Courts and Domestic Violence

I found an interesting article out of Kansas discussing the way domestic violence cases are treated.

Kansas is one of the states that has a law that says if an officer sees evidence of domestic violence they are required to make an arrest. But what happens after that point advocates say can differ from county to county. Prosecutors say that several factors can influence whether a case will go to court. Some of those influences are the back and forth nature of the relationships, the ‘potential’ for intimidation of the victim, and a law that requires police to make arrests whether the case is strong enough to prosecute or not.

Records show that in 2005 in Douglas County there were more than 300 arrests made for domestic battery. Only 146 of those cases made it to court. Of those 146 cases about 1/3 ended up being dismissed. One prosecutor said that there must be something wrong with that number, as he has already filed almost that many in the first 6 mos. of this year.

At least one advocate indicated that she felt that some areas were still treating DV as a relationship issue that needed to be dealt with privately and more of an interpersonal issue than crime. At least one prosecutor has admitted that they may not be adept at handling these types of cases yet, and that part of the problem may be that the traditional courts are not set up to deal with these types of issues but that some areas have set up domestic violence courts.  And at least one prosecutor made this statement:  “There are cases where we will see that it is in the best interests of the state and the victim to not proceed with the case — that there have been enough remedial measures put into place that we feel it isn’t appropriate to go forward,” he said. “If you look at property crime or other person crimes, you’re not dealing with an ongoing relationship of people. … If the continued prosecution of the matter has the effect of destroying a good or a viable relationship that somebody made mistakes during, that’s contrary to our goals.”

Although this article is out of Kansas, I am not really pointing at any one state or county. Many states and counties in the country have the problems and issues.

Many places have attempted to resolve the problems by setting up special courts to deal with domestic violence cases. Domestic violence courts are able to work with the victims closer, and often are better at involving the domestic violence agencies. And by specializing they become more acclimated to the special needs and issues in a domestic violence case. But not all areas have the means for a special court. I believe some areas may solve that by providing an advocate to go to court with the victims. But in some areas that is left up to the domestic violence agencies- and they don’t always give referrals to the domestic violence agencies or stress the need for it.

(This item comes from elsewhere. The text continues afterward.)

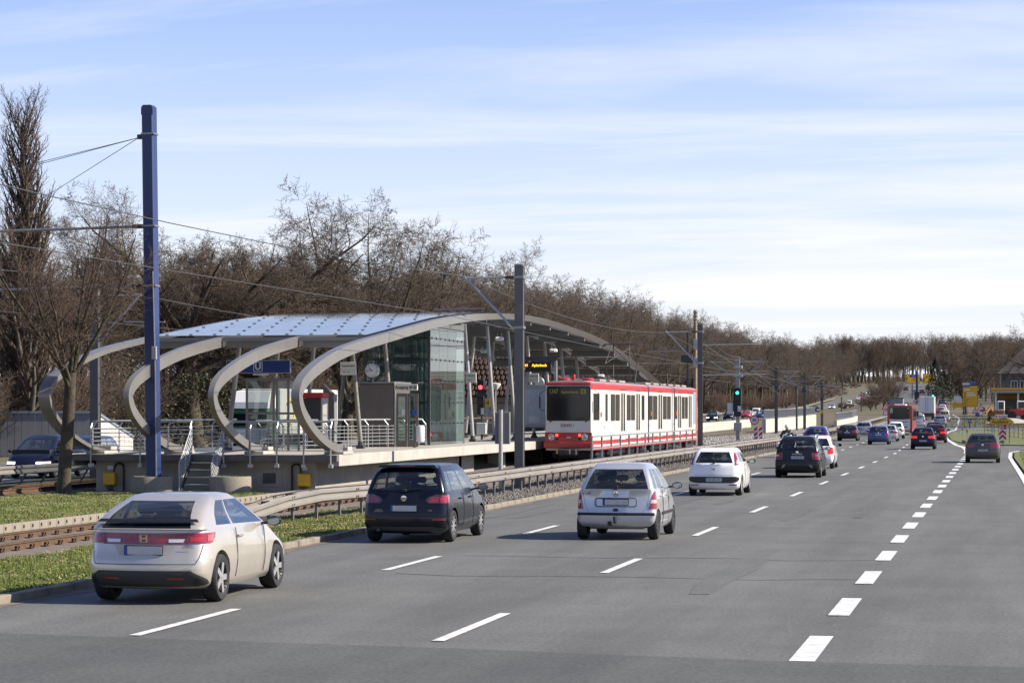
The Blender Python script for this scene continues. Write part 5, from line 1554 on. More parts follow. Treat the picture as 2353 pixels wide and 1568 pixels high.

Still in my opinion, if a prosecutor is going to make a judgement on whether or not to prosecute a case or a judge is going to sit in judgement on a case- whether it is domestic violence or my other pet peeve- sexual abuse- you would think they would make the effort to educate themselves about the issues involved. They are specialized crimes, and they do have special issues that need to be addressed…. in court as well as in the community and with law enforcement

It is an excellent article and I encourage everyone to read it.



  1. wendy said,

    September 1, 2006 at 2:38 am

    See now there’s the problem, folks. Let’s all pretend that we’re a society with zero tolerance for domestic violence and in some areas even go as far as to establish dedicated domestic violence courtrooms. However, let’s not bother to train anyone or heaven forbid, do I dare suggest that a prosecutor or Judge presiding in a domestic violence court take some initiative and educate themselves on the issue.

    I find it mind blowing that the gentleman in the artice didn’t hesitate to make such and ignorant statement such as proceeding with the case could potentially hurt a relationship that otherwise would be okay except for one indiscretion, so to speak. This person really needs some education and training and the DA’s office over there might want to see to it that the education occurs ASAP.

  2. September 1, 2006 at 7:26 am

    They don’t seem to get the message do they? Usually there has been one or more incidents of abuse prior to police being called. And that if handled correctly the first time, it could prevent any further abuse. If they lost control once, then they could likely benefit with some anger management/domestic violence counseling to help learn to get back into control. But if they feel they got by with it once, they are more likely to do it again.